Мой друг, питерский музыкант, работающий в Европе, полтора года не был в городе, знакомом до слез. И вот прилетел глотать рыбий жир речных фонарей. За новостями на родине он следил, но на мои ехидные комментарии к происходящему реагировал неизменным: "Ты преувеличиваешь". Даже когда я его просил в этот прилет быть предельно осторожным на обледеневших тротуарах под сосульками. Он ведь уже привык к жизни в чистеньком, уютненьком европейском городе, где поутру после снегопада все ездят на велосипедах и где асфальт через час после ливня сух. Мой друг испытывал классическую ностальгию: город, Адмиралтейство, Петропавловка, Невский…

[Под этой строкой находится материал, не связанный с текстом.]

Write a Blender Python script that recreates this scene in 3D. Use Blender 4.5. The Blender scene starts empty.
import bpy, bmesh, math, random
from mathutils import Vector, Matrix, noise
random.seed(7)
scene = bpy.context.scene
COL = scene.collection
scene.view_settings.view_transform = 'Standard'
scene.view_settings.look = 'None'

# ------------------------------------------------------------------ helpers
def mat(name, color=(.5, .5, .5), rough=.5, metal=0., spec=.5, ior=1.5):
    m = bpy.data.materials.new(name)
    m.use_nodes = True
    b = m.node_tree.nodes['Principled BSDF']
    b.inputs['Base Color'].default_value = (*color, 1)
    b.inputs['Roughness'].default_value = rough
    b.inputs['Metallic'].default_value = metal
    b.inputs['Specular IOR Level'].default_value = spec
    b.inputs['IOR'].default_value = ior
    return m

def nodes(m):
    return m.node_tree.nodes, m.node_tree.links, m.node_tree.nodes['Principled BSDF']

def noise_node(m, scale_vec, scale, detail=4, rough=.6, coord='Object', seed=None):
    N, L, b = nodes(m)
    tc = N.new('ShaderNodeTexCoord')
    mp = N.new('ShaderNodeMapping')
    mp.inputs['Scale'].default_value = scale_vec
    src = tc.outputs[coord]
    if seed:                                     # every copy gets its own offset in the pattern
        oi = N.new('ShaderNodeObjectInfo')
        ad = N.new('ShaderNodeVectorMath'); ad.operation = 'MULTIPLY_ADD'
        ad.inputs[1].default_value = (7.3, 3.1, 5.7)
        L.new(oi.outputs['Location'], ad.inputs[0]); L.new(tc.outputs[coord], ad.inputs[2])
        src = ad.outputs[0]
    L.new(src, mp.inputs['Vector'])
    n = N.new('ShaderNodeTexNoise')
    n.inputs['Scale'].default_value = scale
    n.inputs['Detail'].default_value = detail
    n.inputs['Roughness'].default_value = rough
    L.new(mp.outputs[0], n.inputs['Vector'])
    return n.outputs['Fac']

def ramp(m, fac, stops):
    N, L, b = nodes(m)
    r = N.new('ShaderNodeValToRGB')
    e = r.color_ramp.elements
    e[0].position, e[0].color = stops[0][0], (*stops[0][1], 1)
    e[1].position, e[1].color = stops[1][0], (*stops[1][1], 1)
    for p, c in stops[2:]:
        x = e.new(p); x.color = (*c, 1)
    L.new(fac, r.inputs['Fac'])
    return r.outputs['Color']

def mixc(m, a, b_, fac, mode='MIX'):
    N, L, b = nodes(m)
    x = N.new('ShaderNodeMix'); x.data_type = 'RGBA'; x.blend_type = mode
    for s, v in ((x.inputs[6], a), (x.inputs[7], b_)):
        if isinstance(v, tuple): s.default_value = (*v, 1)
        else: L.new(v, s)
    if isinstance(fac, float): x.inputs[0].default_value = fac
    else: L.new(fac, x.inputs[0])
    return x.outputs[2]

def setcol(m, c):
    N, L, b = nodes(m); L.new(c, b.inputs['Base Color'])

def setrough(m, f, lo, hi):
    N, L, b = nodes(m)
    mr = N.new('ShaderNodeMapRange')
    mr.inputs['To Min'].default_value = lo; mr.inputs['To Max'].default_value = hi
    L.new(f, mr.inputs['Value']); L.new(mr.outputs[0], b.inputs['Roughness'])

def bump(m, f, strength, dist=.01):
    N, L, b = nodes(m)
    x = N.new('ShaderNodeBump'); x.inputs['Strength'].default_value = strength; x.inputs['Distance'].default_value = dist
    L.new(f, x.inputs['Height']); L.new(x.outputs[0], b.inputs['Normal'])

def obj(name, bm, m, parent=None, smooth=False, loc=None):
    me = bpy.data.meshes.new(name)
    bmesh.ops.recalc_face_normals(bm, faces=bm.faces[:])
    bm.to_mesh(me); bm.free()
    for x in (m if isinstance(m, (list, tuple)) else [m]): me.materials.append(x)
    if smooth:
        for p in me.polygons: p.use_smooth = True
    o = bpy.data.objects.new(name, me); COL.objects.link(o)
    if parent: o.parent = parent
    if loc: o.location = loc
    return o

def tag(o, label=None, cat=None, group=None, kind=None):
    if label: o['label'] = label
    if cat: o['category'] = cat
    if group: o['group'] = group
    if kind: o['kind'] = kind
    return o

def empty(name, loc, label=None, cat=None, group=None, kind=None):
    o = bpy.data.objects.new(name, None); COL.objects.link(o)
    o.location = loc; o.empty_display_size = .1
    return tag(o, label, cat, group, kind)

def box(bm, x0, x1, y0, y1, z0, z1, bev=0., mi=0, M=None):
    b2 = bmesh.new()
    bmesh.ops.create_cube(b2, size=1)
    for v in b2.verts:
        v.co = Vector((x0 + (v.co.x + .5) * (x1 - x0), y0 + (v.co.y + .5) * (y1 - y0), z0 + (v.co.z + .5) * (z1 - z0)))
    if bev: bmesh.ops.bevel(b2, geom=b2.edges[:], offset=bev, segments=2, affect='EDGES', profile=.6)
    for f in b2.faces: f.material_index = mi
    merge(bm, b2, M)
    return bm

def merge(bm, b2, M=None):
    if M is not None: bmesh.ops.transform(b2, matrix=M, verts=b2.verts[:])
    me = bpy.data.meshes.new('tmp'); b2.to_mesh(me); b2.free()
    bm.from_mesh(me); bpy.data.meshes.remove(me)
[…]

…Он позвонил мне, когда самолет едва коснулся колесами посадочной полосы Пулково. Сказал, что счастлив. И что, кажется, готов заплакать и не стыдится. А еще через 2 часа звонил из питерской квартиры в абсолютной ярости, крича: "Что это?!! Что это вообще?!! Что тут происходит?!!"
Я в таком состоянии его видел впервые. Он не срывался, даже когда играл больным, даже когда падал после репетиций от усталости и работал неделями без выходных… А тут–то — что? Ограбили? Упал и сломал руку?
Но повод для шума и ярости оказался простым. Моему другу, словно профессору Плейшнеру, ударил в голову воздух: обычный, всем питерцам привычный, грязный, загазованный воздух Петербурга. Музыкант поехал из аэропорта в автобусе. Окна были заляпаны грязью. Кондукторша, принимая плату, была мрачна, как и попутчики в одинаковых черных "дутиках". На всех углах торчал либо полицай, либо просто охранник ("Они в городе через каждые 5 метров, тут что теперь, концлагерь?!!" — кричал мой друг). На входе в метро его прошмонали, простодушно объяснив, что он "не по–нашему" выглядит (ну да — бушлат и мюнхенский безразмерный кепарь–"набекренька"). Когда из метро музыкант вышел на Невский, то замер от грязи, гари и ужаса, которого раньше не замечал.
Потом он, конечно, отошел. Да и я подоспел на подмогу. Ввечеру мы замечательно прогулялись по каналу Грибоедова от Сенной до Мариинского театра — то по завалам черного льда, то прямо по дороге среди грязных машин — и орали из гейневской "Лорелеи": "Ich wei? nicht, was soll es bedeuten!" — "Я не знаю, как это назвать!". И принаряженные девушки в сапожках на каблуках, смешными курицами ковылявшие по ледовым заносам на балет "Легенда о любви", непонимающе косились на нас…
Я эту картину маслом выставил на обозрение не только затем, что полезно посмотреть на себя со стороны. Человечество вообще начало меняться к лучшему, когда поняло, что располагается не в центре Вселенной, а на периферии одной из галактик.
Для меня существеннее другое. За всеми сегодняшними городскими дебатами, разговорами о руке Кремля, продвигающей своих ставленников, хриплыми воплями о либерастах и коммунистах как–то теряется очень важное: Петербург из города индустриальной культуры так и не стал городом культуры постиндустриальной. Позакрывав заводы и пооткрывав бизнес–центры, Питер с точки зрения идей урбанистики попал в никуда. У нас ведь очень некомфортно жить. Грязно, шумно, загазованно — и покрывающая особняки и дворцы пыль усиливает отчаяние. Из–за черной слякотной жизни зимой по городу не поедешь на велосипеде, даже если разыщешь велодорожку. Нет элементарных для Европы электронных табло, и, значит, по городу не поедешь и общественным транспортом. Почти нет зелени. Не решена проблема парковок. Открытая на ночь форточка оставляет поутру сажу на подоконнике: жизнь на балконе, возможная летом даже в Финляндии, у нас исключена. Петербург очень сильно проигрывает всем крупным (да и мелким) европейским городам, примерно как Светогорск — Иматре, хотя один городок от другого отделяет взмах воробьиного крыла. И какая бы власть в городе ни была, просвещенная или держимордная, она ведь может держать в уме постиндустриальный экологический идеал — разве нет? За это ведь с должностей не снимают? Совершится этот переход — возможно, и мы, как какие–нибудь немцы, начнем обсуждать, где высаживать в городе медоносы, чтобы привлечь пчел, или как спастись от расплодившихся куниц, подгрызающих в машинах провода.
Но пока нужно что–то попросту начать делать с грязью. Кстати, никто не может объяснить — а откуда вообще берется она?